Written in Twin Peaks-like Nanaimo, B.C.,
Hard Hearted Woman grew out of a blur of cold-water plunges, long river swims, late-night ruminations on art and politics with friends, and long drives through the rural Lillooet landscape visiting her godmother. She recorded with her beloved band and guests from both the country and experimental worlds with
David Parry (
Loving) at
Dream Club in Victoria, B.C., as well as in her studio in Nanaimo, and remotely with
Tom Deis. The result is a record that glows like something pulled from smoke and seawater - intimate, shimmering, and carved with wit as much as grief. It’s a swirling, jewel-toned ode to all the angels and the demons.
Though she thought she’d make a more guarded, heavy record,
Hard Hearted Woman kept drifting toward vitality. Shaken by the tenor of modern life, she pulled in a circle of kindred musicians and made something that thrums with color and heat - a record shaped by someone who has looked into the abyss and decided, again and again, to choose curiosity.
The album opens with “Honey,” a slow-blooming burn built on warm strings and loose, driving percussion. Cogan’s voice is steady, smoky, and consoling, addressing the “hard hearted woman” who anchors the record. Written in response to anti-trans legislation, the song radiates resilience without ever losing its tenderness and Cogan sings like someone offering shelter in the middle of a storm.
“The Smoke” rises on a hypnotic rhythm, nodding toward
JJ Cale while pulling the form apart. It’s a groove for the end times with congas, shakers, cracked guitars, and ghost-weathered textures all colliding as Cogan sifts through the darker corners of our shared humanity. She doesn’t shy away from the mess. Instead she digs into it, looking for the spark that can turn dread into empathy.
On “Division,” her voice echoes across a stark, reverberant landscape. The song builds like a flare in the night, a plea against the numbing cruelty that’s come to feel routine these days. Cogan sounds like she’s summoning something, maybe a higher power, maybe the part of herself that knows how to sit with pain long enough to transform it.
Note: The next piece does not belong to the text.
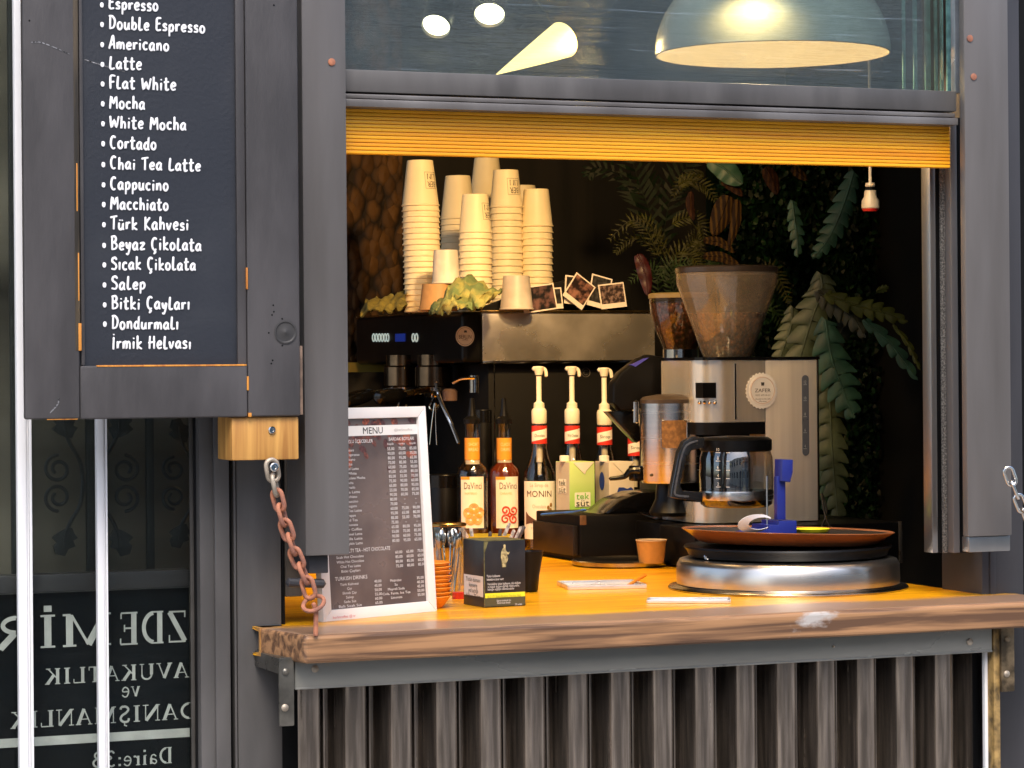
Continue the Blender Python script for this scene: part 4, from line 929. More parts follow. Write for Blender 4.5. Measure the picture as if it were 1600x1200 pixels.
# black sloping tray and the instant photos leaning on it
tt = 6.38
q = MB().use(BLACK_M); a = onY(740, 486, YM+.02)
sl_ = [(740, 484), (770, 474), (820, 455), (884, 438), (905, 436), (985, 438), (988, 486), (740, 486)]
q.prism([(XA(px, YM+.04), ZA(px, py, YM+.04)) for px, py in sl_], YM+.04, YM+.055, .002)
tag(q.build('photo_stand', loc=(XA(860, YM+.04), YM+.04, ZTOP)), 'black sloping board behind the instant photos on the machine', 'board')
FRAME_W = mat('photo_border', (.72, .66, .62), .5, var=.02)
def pic(c0, c1, c2, sc): return mat('photo_print', tuple(.55*v for v in c1), .3, var=0, col2=c2, vscale=sc, lo=.46, hi=.62, rvar=0)
PH = [((842, 466), 54, 42, 8, ((.02, .015, .02), (.28, .15, .15), (.01, .01, .012)), 'instant photo lying askew at the left end of the row', .0, 1),
      ((868, 466), 22, 34, 4, ((.02, .02, .02), (.1, .1, .1), (.01, .01, .01)), 'instant photo half hidden behind the leftmost instant photo', .012, 0),
      ((894, 453), 24, 46, -6, ((.03, .02, .02), (.12, .1, .09), (.01, .01, .01)), 'instant photo hidden behind the diamond tilted instant photo', .016, 0),
      ((905, 455), 38, 46, -36, ((.05, .02, .02), (.5, .25, .2), (.02, .012, .012)), 'instant photo tilted like a diamond in the middle of the row', .004, 0),
      ((937, 456), 34, 52, -14, ((.3, .3, .28), (.1, .1, .1), (.02, .02, .02)), 'instant photo of grey scene behind the rightmost instant photo', .010, 0),
      ((957, 462), 42, 40, 6, ((.12, .07, .07), (.4, .28, .26), (.03, .02, .02)), 'pinkish instant photo at the right end of the row', .002, 0)]
for (px, py), w_, h_, rot, cc, lab, dy, side in PH:
    yy = YM-.004+dy; p = onY(px, py, yy); s_ = M(1, 6.35)/CS
    o = thing('instant_photo', lab, 'photo', p, group='instant photos leaning on the coffee machine', rot=(R(-6), R(-rot), 0))
    wq, hq = w_*s_/2, h_*M(1, 6.35)/2
    q = MB().use(FRAME_W); q.box(-wq, wq, 0, .0009, -hq, hq); q.build('border', o, sm=0, local=True)
    q = MB().use(pic(*cc, 45+30*(abs(rot) % 4)))
    b_ = .0035
    if side: q.box(-wq+.014, wq-b_, -.0006, -.0001, -hq+b_, hq-b_)
    else: q.box(-wq+b_, wq-b_, -.0006, -.0001, -hq+(.012 if rot else .004), hq-b_)
    q.build('picture', o, sm=0, local=True)

# ------------------------------------------------------------------ bottles
def gl_liquid(name, col, rough=.08): return mat(name, col, rough, spec=.6, var=.1, vscale=10, coat=.6)
BGL = glass('bottle_glass', (.8, .8, .76), .08, .03)
OCHRE = mat('ochre_label', (.68, .3, .03), .5, var=.03); REDL = mat('red_label', (.6, .03, .02), .45, var=.03)
def bottle_label_text(q, c, r, ac, z, s, w_, h_, off=.0012): q.text(s, cyl(c, r, ac, z, off), w=w_, h=h_)
def square_bottle(px, t_, name, label, liquid, swirl, neck_txt, lab_shift):
    b = C(px, t_); s_ = M(1, t_); o = thing('syrup_bottle', label, 'bottle', b, group='ochre necked syrup bottles')
    zf = lambda py: CAM.z+ray(px, py).z*t_-b.z
    r_ = 24.5*s_; c0 = (b.x, b.y, b.z)
    body = [(0, .0), (r_*.95, 0), (r_, .006), (r_, zf(742)), (r_*.93, zf(732)), (r_*.55, zf(722)), (r_*.46, zf(716)), (r_*.42, zf(664)), (r_*.5, zf(662)), (r_*.5, zf(655))]
    q = MB().use(BGL); q.lathe(body, c0, 40, cap1=False); q.build('glass_body', o, sm=50)
    q = MB().use(liquid); lv = zf(728) if swirl == 'red' else zf(826)
    lb = [(0, .003), (r_*.93, .003), (r_*.97, .008)] + ([(r_*.97, zf(742)), (r_*.9, zf(733)), (r_*.5, zf(723)), (r_*.42, zf(716)), (r_*.38, zf(690)), (0, zf(690))] if swirl == 'red' else [(r_*.97, lv), (0, lv)])
    q.lathe(lb, c0, 40); q.build('syrup', o, sm=50)
    q = MB().use(OCHRE); cylpatch(q, c0, r_*.47, VA-1.5, VA+1.5, zf(722), zf(684), 18, .0006)
    q.use(PAPER); cylpatch(q, c0, r_*.47, VA-1.0, VA+1.2, zf(725), zf(719), 14, .0009)
    q.use(mat('neck_print', (.8, .66, .4), .5, var=0))
    for i, s in enumerate(neck_txt): bottle_label_text(q, c0, r_*.47, VA+.25, zf(694+8*i), s, 17*s_, 7.5*s_)
    q.build('neck_label', o, sm=60)
    ac = VA+lab_shift; hw = .78
    q = MB().use(PAPER); cylpatch(q, c0, r_, ac-hw, ac+hw, zf(824), zf(744), 18, .0006)
    q.use(OCHRE); q.text('◣', cyl(c0, r_, ac-.6, zf(748), .0010), w=9*s_, h=8*s_) if False else cylpatch(q, c0, r_, ac-hw, ac-hw*.2, zf(748.5), zf(744), 8, .0009)
    q.use(mat('script_ink', (.06, .07, .09), .5, var=0)); bottle_label_text(q, c0, r_, ac+.05, zf(758), 'DaVinci', 29*s_, 15*s_)
    q.use(mat('label_small', (.75, .45, .2), .5, var=0)); bottle_label_text(q, c0, r_, ac-.1, zf(770), 'SHORTBREAD' if swirl != 'red' else 'CARAMEL', 20*s_, 5*s_)
    sw = mat('swirl_print', (.5, .04, .02) if swirl == 'red' else (.72, .38, .08), .5, var=0); q.use(sw)
    for k in range(5 if swirl != 'red' else 4):
        aa = R(72*k+20) if swirl != 'red' else R(90*k+45)
        cx_, cz_ = 9.5*s_*math.cos(aa), 9.5*s_*math.sin(aa)
        f_ = cyl(c0, r_, ac+.1, zf(803), .0012)
        n_ = 3 if swirl != 'red' else 1
        if swirl == 'red':
            pts = [f_(cx_+(7.6-.30*i)*s_*math.cos(aa+2.6+i*.42), cz_+(7.6-.30*i)*s_*math.sin(aa+2.6+i*.42)) for i in range(20)]; q.tube(pts, 1.25*s_, 6)
        else:
            for j in range(n_):
                pts = [f_(cx_+(7.6-2.3*j)*s_*math.cos(i*.45), cz_+(7.6-2.3*j)*s_*math.sin(i*.45)) for i in range(14)]; q.tube(pts, .75*s_, 5, closed=True)
    q.build('front_label', o, sm=60)
    q = MB().use(BLACK); q.lathe([(r_*.52, zf(662)), (r_*.54, zf(655)), (r_*.3, zf(650)), (r_*.2, zf(638)), (r_*.14, zf(622))], c0, 20); q.build('pourer', o)
    return o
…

Hard Hearted Woman is a work of devotion to mystery, to community, to the strange power of making art in a fractured world. “It’s the most important part, the magic,” Cogan says. “What I write about isn’t always confessional, sometimes it is just an attempt at understanding. Working on music right now feels necessary for a healthy nervous system. I hope that it works that way for the people listening.”
Despite its title,
Hard Hearted Woman isn’t about shutting down, rather about hardness as resilience. It’s the shell we grow so our most human, breakable selves can survive. It’s a record for anyone trying to stay open, even when the world makes that feel impossible.